If your child has come to you with the revelation that he or she is gay, regardless of your own fears or beliefs about homosexuality, your only option if you want to build rapport and trust with your teen is to react from the perspective that your child is almost an adult, this is his or her life to live, and that your child, not you, is responsible for the choices he or she makes. That does not mean that you can’t share your concerns with your child or your beliefs about homosexuality, but if you reject your child, damn him or her to hell, or go into denial about the announcement, you will be damaging the rapport and trust between you and your child, possibly for years to come.
Why Rejecting Your Gay Teen Makes Matters Worse
Gay teens also need guidance and mentoring from their parents in the area of body image, dating, and sex. Like all teens, they have anxieties about body image, they fall in love, and they too will be sexually curious. If you shame your teen about his or her sexual orientation, you will set up zero opportunity to help mentor your teen through all the other inevitable experiences he or she will go through as an adolescent with regard to body image, dating, and sex. Your teen will most likely take on your shame and feel unloved. Your teen will then be needy in the quest for love, driving him or her into the arms of unhealthy relationships. And most likely your teen will possibly engage in risky sexual experimentation out of the notion that homosexuality is a perversion. All behaviors you helped reinforce with your rejection of him.

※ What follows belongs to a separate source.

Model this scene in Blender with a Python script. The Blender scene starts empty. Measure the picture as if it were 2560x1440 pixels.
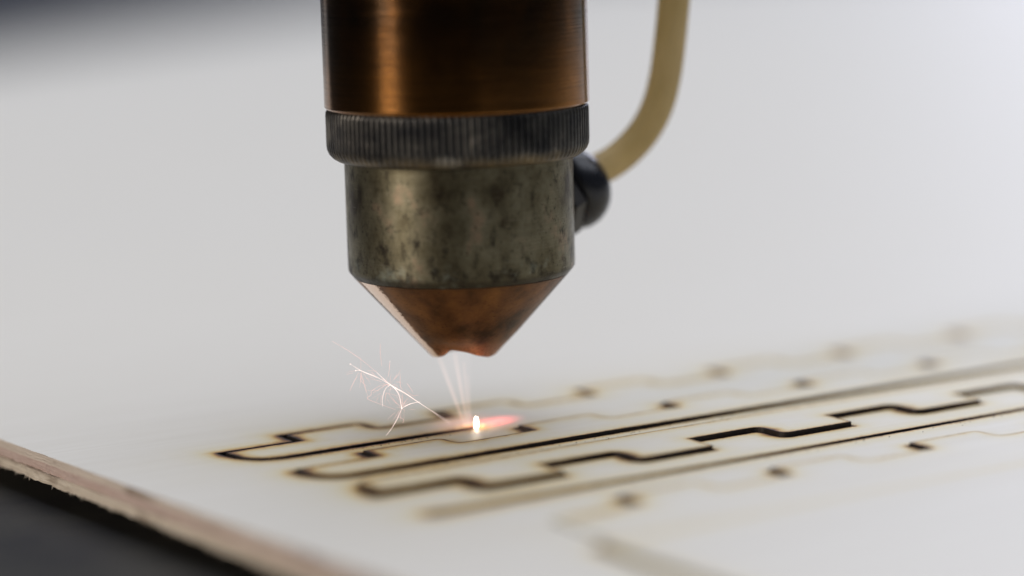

But if you accept your child’s sexual expression, you will bring your child closer to you, which will provide you with the opportunity to mentor your child through the hard times with body image – when other students in school are picking on your child because he or she doesn’t fit the mold of “normal” gender roles. Your gay teen also needs you to be there when he or she experiences the first romantic loss. The same advice I give when it comes to accepting that teen love is real love, I give when responding to your gay teen’s love and love loss: remember what it was like to be a teenager, and then accept that when your gay teen loves, that is real love too. Trend lightly and be supportive if you want to have a successful relationship with your gay teen.
And yes, it is perfectly acceptable to talk to your gay teen about sex. The same conversation you would have with your straight teen, with a few adjustments of course, you should have with your gay teen: communicate your values about sex, encourage your child to wait to be sexual until they are mature enough for the responsibilities of healthy sexual relating and don’t be too “in your face” about the details: keep it short and factual.